When you strip away all the new age mumbo jumbo and religious connotations, enlightenment is simply a state of detachment. But detachment from what? From the ideas and concepts about life that we have come to see as absolute, permanent truths rather than the subjective, temporary beliefs they are. That's it. The things you hear about "being one with the universe," "having a direct experience of God," and the like are merely interpretations of this detachment and only serve to complicate the concept.

So how is enlightenment like riding The Tower of Terror? Well, to understand that we must add one component to our definition of enlightenment and take into account that "instant" in time when a person transitions from an unenlightened state to an enlightened one. Just as one's stomach turns the moment The Tower of Terror drops you from the thirteenth floor, your mind "turns" when something you knew to be true instantaneously drops out from under you and you are left scrambling to make sense of what has just happened. This is not the same as acquiring knowledge through study and coming to hold a more accurate sense of reality. That is called education and it has nothing to do with enlightenment. In fact, in some ways education is the exact opposite of enlightenment. Education takes place slowly over time and rather than promoting detachment from believing in ideas and concepts, education promotes the adoption of "more accurate models of reality" as the student progresses. Like The Tower of Terror, enlightenment rips your psychological world out from under you in an instant and leaves you dangling in the air.

Is this pleasant? It depends on what state you were in before you became enlightened. Remember I said at the beginning of this book that if you're currently happy in your life that you should stop reading this book right away? This is why.
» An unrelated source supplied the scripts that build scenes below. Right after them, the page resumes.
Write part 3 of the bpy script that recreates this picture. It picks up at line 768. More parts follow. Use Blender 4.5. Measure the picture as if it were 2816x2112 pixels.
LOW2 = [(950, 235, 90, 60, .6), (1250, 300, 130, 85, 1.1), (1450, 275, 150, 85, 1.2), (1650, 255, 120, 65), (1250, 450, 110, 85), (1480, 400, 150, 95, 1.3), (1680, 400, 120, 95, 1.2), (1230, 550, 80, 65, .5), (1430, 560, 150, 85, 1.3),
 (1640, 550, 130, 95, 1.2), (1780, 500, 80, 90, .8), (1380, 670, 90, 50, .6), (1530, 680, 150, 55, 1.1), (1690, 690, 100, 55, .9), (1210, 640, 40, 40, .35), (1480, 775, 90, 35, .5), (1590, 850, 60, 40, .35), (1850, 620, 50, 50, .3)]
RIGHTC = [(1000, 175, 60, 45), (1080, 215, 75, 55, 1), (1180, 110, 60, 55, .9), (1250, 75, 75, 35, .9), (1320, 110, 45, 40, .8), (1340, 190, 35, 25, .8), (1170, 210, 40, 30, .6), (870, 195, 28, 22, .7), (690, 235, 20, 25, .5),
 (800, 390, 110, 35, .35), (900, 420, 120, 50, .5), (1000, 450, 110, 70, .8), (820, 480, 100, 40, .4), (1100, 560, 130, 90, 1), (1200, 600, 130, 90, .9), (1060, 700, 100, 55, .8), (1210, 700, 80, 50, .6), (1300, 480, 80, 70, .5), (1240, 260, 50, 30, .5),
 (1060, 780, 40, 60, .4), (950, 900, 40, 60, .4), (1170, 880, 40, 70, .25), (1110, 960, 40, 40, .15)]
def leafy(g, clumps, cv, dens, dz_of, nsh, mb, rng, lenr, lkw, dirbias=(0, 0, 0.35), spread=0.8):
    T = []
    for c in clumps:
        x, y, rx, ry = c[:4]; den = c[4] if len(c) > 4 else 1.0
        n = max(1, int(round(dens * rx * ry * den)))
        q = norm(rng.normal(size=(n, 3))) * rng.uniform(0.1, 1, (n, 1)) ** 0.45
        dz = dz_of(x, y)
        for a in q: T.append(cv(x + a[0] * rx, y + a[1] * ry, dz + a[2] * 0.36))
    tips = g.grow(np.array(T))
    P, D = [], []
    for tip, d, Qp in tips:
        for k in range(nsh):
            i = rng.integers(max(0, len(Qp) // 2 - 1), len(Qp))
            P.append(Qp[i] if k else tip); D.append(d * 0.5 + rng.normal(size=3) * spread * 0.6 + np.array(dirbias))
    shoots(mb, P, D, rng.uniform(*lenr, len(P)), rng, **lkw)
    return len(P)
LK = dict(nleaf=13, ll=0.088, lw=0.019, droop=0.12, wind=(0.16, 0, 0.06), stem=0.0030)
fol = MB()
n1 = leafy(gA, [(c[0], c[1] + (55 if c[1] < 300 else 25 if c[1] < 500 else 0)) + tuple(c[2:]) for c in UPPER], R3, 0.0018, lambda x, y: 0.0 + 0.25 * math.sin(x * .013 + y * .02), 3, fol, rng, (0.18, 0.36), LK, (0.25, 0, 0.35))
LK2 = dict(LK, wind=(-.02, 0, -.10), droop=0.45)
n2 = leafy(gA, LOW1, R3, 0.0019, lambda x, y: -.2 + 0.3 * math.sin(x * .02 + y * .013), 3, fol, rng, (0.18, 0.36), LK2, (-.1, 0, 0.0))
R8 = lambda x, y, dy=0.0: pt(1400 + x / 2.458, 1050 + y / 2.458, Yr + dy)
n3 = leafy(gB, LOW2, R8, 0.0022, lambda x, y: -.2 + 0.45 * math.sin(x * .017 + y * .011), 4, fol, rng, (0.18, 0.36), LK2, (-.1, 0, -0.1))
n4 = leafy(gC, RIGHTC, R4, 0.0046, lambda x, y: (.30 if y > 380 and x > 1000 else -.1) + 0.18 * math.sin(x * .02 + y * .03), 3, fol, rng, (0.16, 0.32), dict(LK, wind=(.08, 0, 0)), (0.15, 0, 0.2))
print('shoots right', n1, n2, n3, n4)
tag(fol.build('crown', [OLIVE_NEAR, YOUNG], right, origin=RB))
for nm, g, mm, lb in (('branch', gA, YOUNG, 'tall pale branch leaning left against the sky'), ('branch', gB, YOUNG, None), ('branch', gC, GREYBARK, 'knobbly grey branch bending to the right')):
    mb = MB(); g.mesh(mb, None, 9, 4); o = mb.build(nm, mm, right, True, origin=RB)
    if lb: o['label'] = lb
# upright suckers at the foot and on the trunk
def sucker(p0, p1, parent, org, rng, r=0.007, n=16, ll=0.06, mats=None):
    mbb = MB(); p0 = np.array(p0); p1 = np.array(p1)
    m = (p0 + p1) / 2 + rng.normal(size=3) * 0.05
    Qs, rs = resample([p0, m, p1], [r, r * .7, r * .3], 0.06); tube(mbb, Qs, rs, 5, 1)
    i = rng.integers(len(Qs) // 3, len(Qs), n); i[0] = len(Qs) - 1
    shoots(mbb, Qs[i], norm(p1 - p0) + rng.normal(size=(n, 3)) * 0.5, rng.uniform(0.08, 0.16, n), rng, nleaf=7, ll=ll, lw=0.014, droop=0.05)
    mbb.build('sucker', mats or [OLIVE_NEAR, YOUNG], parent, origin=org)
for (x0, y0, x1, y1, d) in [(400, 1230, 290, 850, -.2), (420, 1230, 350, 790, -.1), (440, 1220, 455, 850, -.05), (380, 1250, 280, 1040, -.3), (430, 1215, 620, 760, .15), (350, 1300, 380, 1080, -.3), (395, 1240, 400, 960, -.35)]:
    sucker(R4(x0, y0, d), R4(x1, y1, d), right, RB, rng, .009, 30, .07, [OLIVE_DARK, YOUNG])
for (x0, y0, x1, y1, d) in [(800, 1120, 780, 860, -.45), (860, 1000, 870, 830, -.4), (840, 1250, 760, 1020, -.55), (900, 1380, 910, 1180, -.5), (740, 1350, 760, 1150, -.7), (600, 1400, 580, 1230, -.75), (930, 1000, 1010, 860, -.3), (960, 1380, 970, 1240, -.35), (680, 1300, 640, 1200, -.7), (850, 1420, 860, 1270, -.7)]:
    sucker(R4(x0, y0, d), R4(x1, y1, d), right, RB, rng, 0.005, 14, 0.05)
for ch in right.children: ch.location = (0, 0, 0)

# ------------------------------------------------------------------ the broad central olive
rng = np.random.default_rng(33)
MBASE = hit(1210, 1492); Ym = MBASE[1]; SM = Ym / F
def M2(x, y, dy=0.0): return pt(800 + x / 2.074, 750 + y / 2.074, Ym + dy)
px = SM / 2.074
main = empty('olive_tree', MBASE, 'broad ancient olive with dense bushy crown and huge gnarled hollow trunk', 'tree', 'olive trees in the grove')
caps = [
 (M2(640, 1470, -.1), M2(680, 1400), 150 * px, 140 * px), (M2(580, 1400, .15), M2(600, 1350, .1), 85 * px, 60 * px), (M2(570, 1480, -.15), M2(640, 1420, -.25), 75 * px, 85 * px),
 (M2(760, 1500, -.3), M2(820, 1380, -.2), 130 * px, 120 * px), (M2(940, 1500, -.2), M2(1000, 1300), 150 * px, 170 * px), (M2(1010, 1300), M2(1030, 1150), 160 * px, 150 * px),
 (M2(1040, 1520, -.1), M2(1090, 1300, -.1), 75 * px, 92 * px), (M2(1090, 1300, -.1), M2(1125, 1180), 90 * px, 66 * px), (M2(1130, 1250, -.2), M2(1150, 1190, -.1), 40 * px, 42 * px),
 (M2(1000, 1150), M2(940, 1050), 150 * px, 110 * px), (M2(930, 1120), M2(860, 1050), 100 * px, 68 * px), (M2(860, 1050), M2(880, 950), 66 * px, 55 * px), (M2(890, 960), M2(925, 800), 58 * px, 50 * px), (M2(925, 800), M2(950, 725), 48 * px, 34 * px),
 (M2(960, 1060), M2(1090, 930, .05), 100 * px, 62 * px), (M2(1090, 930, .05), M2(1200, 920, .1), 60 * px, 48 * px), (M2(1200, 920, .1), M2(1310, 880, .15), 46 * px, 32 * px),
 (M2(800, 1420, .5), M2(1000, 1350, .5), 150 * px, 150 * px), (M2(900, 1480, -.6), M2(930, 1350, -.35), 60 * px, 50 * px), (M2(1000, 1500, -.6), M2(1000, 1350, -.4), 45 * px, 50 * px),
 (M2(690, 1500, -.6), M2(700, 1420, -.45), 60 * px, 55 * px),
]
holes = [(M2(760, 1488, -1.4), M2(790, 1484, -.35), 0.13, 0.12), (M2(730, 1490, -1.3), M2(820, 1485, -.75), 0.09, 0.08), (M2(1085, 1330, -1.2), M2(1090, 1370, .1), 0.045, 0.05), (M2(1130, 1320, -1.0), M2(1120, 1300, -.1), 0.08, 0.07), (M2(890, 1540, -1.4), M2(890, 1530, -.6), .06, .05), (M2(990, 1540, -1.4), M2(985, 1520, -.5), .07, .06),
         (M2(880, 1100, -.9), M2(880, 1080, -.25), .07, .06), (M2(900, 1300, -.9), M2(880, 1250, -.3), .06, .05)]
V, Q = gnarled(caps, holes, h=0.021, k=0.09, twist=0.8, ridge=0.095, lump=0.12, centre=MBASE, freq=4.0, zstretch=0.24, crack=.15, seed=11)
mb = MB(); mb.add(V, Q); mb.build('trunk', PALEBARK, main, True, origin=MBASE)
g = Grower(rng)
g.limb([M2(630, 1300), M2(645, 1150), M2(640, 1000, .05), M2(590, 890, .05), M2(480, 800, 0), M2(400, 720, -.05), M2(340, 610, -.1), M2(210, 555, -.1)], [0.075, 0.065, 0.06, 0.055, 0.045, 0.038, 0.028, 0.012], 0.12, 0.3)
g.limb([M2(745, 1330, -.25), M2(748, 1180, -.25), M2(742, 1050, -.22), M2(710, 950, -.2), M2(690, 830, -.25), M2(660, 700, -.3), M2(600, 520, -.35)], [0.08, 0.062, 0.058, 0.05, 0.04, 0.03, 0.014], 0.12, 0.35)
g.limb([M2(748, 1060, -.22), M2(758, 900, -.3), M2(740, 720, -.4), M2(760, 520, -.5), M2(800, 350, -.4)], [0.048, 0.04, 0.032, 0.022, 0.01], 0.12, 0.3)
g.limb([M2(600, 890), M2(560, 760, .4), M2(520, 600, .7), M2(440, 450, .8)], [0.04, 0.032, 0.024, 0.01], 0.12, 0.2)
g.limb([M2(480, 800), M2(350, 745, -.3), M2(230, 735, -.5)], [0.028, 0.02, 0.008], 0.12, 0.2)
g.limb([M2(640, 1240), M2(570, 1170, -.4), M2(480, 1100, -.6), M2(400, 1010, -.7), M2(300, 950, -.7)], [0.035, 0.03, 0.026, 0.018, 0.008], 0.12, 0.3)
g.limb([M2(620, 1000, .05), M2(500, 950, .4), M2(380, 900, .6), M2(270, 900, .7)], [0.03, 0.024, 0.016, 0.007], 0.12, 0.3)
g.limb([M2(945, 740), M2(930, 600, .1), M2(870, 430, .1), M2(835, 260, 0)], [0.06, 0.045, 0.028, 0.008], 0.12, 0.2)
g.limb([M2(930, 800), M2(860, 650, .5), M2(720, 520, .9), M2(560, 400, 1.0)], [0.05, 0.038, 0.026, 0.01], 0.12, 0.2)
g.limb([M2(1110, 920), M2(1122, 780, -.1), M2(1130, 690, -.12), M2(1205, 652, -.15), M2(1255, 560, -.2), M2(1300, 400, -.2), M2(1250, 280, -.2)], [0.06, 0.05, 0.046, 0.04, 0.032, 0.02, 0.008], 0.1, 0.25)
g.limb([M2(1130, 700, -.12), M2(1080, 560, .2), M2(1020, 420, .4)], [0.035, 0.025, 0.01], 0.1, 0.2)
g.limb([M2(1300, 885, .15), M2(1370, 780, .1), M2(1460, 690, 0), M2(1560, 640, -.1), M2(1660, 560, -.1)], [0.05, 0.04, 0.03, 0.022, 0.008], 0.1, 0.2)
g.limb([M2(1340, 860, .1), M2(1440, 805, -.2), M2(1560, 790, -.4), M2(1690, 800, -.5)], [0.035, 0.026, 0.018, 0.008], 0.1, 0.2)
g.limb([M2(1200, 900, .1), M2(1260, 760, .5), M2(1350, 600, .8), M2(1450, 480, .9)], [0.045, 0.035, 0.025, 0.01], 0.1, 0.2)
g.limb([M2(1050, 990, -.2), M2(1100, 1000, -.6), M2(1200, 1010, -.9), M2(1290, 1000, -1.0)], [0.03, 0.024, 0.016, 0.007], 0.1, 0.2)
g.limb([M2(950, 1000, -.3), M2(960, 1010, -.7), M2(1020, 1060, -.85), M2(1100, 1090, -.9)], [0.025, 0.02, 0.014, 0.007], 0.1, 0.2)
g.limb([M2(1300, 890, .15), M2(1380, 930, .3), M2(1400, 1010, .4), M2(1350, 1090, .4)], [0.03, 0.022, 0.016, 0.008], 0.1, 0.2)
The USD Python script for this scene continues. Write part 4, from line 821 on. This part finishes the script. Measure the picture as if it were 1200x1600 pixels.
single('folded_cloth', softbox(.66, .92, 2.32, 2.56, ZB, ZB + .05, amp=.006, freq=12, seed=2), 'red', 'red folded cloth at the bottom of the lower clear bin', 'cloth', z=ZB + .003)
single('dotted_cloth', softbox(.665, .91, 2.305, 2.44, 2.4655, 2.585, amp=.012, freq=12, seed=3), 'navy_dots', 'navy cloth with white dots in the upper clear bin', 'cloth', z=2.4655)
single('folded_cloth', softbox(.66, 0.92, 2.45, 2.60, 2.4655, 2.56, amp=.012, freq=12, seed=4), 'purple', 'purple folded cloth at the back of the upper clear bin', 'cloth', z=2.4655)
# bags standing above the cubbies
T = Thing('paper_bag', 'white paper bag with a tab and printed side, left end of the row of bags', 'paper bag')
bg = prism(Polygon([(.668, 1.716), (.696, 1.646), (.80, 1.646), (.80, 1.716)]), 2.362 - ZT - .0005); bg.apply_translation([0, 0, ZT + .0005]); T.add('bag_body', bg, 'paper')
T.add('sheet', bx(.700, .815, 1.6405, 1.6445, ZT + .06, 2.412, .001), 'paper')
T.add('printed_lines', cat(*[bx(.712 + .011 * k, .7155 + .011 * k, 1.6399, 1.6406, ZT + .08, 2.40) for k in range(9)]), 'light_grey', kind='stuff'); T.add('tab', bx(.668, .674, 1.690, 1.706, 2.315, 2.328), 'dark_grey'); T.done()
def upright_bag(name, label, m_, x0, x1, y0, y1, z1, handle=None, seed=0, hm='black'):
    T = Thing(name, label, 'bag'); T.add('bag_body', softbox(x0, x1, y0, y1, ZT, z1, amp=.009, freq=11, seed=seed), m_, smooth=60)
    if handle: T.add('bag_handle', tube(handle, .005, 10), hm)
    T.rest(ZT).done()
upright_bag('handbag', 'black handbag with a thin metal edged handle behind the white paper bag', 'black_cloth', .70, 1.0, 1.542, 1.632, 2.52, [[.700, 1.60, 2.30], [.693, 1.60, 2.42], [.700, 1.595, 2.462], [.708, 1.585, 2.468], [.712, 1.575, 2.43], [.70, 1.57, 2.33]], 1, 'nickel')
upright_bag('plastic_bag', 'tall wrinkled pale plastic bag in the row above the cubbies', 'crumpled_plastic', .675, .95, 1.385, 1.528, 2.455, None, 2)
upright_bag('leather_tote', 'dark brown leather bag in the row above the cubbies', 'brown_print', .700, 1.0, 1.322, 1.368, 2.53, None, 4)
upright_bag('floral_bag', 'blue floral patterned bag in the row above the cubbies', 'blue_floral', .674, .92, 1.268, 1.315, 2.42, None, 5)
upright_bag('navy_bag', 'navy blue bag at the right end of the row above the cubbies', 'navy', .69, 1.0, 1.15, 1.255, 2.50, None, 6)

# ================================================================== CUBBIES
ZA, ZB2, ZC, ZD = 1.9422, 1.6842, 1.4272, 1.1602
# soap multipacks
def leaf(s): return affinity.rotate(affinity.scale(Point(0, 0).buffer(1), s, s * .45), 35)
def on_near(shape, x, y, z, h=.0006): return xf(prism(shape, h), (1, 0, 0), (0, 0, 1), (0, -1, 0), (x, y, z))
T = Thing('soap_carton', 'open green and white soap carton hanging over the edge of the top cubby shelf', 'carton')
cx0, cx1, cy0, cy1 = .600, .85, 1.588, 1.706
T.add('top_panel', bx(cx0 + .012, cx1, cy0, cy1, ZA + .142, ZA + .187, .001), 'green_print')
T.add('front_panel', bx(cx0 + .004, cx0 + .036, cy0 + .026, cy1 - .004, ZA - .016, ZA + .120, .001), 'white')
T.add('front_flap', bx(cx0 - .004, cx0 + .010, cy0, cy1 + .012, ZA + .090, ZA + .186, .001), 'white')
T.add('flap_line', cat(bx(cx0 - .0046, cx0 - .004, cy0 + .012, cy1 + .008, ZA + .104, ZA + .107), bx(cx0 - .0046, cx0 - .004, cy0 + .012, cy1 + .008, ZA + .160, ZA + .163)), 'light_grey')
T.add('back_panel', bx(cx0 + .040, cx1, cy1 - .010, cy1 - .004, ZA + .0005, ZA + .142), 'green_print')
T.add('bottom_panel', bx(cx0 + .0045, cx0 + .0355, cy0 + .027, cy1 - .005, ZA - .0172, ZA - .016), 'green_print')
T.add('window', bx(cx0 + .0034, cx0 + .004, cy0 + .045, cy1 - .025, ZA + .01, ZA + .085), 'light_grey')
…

If things are going well for you, why shake it up? Enjoy the ride. On the other hand, if you’re struggling in life and your understanding of the world is working against you, enlightenment can help you make some powerful changes. The potential power of the enlightenment experience is a direct result of the detachment that lies at the heart of the experience.

Think of it this way, normally when you experience something, you and the "something" tend to be, for a period of time, "one" in psychological terms. Or to put it another way, you are "attached" to what you are experiencing. Think of a very happy time in your life. Now, consider how you would have described your feelings to someone at the time it was happening. Would you have said, "I am experiencing much happiness at this time" or would you have said, "I am very happy"? Most of us would use the second phrase because that is exactly the way we experience our states of mind. I am sad. I am bored. I am tired. In other words, you and the state of mind are psychologically "attached" for the duration of the experience. Of course, when it comes to experiences, you can count on one thing - soon, other experiences will come along and change everything. “I am sad” becomes “I am happy.” “I am bored” becomes “I am excited.” “I am tired” becomes “I am energetic.” As our experiences change, our attachments to them change. And this is done without our conscious participation.

The experience of enlightenment, however, is unusual in that rather than experiencing "attachment" to something and becoming identified with it, you experience "detachment" from all things and identify with nothing. Regardless of the circumstances of your life, for that brief moment in time when you slip into enlightenment, you aren't attached to any of them. In this moment, you have power. You see through the illusions of life and are no longer bound by them. But this power is fleeting. The never-ending stream of human experience blindsides us with other thoughts and concerns and our blissful state slips away before we even realize what has happened.

So the cycle of awareness for those who haven’t experienced enlightenment goes like this: attachment, attachment, attachment, attachment, ad infinitum. They do not question their assumptions about the world because they don’t realize they are assumptions. Unenlightened people experience their assumptions as absolute facts and as such, are powerless with regards to their own thinking. Sometimes their assumptions pay off. Other times their assumptions wreak havoc in their lives and they wonder what went wrong.

The cycle of awareness for those who have experienced enlightenment, however, looks like this: attachment, attachment, detachment, attachment, attachment, detachment, attachment ad infinitum. Though these people also spend much of their lives in a state of attachment, there is a mysterious "something" that gets left behind whenever they have an enlightenment experience. This mysterious "something" is what sets them apart from the masses. It is what helps them every so often break the hold that attachment has on their lives and re-enter that coveted state of mind called enlightenment. The mysterious something is doubt.